§ **Exercise directions**
All lines featuring the string "from" are to be listed.

◇ ◇ ◇

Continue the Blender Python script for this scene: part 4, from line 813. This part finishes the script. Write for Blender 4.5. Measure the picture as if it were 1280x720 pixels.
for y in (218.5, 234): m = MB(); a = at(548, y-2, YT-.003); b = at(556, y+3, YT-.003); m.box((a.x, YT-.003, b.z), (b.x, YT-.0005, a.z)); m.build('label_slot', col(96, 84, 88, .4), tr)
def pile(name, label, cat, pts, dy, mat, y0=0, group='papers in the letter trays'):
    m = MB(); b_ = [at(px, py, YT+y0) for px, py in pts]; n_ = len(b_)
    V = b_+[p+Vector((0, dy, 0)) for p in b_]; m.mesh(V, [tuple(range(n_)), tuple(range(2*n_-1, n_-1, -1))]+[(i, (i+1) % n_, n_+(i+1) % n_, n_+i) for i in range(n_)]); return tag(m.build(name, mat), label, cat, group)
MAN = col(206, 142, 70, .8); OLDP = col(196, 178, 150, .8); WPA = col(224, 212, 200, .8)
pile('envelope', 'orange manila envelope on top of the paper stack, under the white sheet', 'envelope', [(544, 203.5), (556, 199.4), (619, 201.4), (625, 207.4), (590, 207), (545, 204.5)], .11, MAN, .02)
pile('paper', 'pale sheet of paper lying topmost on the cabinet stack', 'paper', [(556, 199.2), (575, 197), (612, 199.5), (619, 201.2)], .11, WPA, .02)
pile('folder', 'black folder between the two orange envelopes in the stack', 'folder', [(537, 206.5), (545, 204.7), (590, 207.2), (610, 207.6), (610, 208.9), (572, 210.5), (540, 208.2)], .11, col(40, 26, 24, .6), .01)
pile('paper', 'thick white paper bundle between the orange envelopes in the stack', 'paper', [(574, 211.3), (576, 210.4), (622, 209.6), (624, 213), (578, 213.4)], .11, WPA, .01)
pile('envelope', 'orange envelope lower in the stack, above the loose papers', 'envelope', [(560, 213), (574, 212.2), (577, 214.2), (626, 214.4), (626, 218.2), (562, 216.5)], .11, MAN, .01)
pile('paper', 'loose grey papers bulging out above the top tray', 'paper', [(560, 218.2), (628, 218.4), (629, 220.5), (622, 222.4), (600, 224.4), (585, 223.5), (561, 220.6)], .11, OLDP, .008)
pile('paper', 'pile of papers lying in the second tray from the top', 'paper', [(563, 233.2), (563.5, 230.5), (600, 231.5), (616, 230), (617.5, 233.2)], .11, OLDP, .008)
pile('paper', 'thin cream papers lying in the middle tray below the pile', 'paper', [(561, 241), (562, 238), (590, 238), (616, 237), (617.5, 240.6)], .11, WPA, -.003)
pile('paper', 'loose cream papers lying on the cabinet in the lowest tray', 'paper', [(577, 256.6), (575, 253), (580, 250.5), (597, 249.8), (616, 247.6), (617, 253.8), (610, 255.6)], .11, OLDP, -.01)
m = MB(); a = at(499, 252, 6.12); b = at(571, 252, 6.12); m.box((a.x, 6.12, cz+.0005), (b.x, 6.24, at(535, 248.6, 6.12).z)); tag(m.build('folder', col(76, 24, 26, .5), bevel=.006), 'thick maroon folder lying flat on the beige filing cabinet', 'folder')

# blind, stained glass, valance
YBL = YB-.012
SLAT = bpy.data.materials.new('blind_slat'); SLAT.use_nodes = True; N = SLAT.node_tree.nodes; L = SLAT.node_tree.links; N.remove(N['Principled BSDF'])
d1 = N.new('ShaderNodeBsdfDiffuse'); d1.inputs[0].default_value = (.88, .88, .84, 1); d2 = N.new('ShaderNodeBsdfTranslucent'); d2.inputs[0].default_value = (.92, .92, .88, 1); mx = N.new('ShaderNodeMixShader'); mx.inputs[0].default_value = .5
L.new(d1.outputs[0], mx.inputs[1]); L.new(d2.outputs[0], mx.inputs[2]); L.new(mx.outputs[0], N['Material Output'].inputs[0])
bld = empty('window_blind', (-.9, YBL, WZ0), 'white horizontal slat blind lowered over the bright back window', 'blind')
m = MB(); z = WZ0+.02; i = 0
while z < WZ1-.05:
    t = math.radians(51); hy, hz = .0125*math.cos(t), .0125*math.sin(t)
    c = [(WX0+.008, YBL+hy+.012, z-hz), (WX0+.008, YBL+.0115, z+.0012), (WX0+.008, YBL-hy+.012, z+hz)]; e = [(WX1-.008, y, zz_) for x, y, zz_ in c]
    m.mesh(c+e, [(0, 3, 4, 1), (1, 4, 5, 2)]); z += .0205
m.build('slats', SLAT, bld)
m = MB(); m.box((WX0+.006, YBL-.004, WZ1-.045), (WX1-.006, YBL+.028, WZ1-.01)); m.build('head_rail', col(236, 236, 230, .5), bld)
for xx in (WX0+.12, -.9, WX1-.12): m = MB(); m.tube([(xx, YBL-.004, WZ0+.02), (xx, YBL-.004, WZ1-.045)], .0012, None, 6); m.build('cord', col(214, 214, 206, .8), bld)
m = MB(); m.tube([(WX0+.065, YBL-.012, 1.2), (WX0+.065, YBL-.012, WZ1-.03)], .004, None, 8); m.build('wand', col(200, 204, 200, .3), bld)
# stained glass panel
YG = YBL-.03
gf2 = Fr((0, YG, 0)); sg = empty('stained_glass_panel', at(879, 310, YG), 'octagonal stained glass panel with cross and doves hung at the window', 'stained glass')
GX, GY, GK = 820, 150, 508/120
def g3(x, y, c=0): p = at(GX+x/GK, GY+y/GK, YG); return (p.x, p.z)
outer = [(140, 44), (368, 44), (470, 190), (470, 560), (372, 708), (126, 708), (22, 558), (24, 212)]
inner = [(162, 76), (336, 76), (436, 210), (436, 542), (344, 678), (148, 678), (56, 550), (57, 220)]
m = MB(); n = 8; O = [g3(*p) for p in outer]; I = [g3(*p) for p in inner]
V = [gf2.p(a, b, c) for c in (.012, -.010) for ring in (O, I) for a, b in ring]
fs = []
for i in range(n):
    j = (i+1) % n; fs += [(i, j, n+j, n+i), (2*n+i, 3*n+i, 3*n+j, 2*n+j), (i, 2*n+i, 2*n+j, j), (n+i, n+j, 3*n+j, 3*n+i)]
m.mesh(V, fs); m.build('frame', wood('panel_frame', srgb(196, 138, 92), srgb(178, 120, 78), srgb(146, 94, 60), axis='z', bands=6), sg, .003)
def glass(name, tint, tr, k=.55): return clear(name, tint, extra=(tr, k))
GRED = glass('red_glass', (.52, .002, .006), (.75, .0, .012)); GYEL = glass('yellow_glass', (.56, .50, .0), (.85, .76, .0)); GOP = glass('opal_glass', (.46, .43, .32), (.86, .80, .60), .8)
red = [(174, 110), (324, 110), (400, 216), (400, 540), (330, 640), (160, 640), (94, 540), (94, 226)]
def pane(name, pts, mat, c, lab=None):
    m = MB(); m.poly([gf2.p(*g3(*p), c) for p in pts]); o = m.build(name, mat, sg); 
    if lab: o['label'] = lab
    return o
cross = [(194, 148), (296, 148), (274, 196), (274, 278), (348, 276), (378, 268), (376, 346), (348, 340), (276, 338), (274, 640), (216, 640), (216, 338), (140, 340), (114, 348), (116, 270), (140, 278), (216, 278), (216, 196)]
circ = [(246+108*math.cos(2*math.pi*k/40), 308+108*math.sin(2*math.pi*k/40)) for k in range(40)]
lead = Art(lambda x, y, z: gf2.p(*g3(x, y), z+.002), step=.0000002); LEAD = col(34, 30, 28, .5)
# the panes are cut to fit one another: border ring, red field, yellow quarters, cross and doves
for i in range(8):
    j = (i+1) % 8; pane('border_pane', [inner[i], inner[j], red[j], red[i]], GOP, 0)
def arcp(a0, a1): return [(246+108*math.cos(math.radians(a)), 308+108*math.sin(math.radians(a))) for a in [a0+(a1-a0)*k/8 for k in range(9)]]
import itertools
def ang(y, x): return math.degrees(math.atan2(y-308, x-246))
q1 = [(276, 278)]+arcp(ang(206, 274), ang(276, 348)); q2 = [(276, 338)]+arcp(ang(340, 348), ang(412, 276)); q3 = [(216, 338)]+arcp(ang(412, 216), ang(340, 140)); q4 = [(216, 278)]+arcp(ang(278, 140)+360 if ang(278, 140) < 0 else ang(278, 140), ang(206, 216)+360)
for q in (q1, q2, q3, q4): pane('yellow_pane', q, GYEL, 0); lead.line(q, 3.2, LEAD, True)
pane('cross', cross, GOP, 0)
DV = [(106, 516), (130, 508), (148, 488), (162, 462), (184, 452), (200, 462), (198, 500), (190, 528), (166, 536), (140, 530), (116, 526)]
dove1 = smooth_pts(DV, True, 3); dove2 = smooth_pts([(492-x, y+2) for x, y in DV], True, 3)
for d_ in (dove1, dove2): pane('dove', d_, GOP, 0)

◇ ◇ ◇

§ **Result of this exercise**
Continue the Blender Python script for this scene: part 4, from line 813. This part finishes the script. Write for Blender 4.5. Measure the picture as if it were 1280x720 pixels.
pile('paper', 'pile of papers lying in the second tray from the top', 'paper', [(563, 233.2), (563.5, 230.5), (600, 231.5), (616, 230), (617.5, 233.2)], .11, OLDP, .008)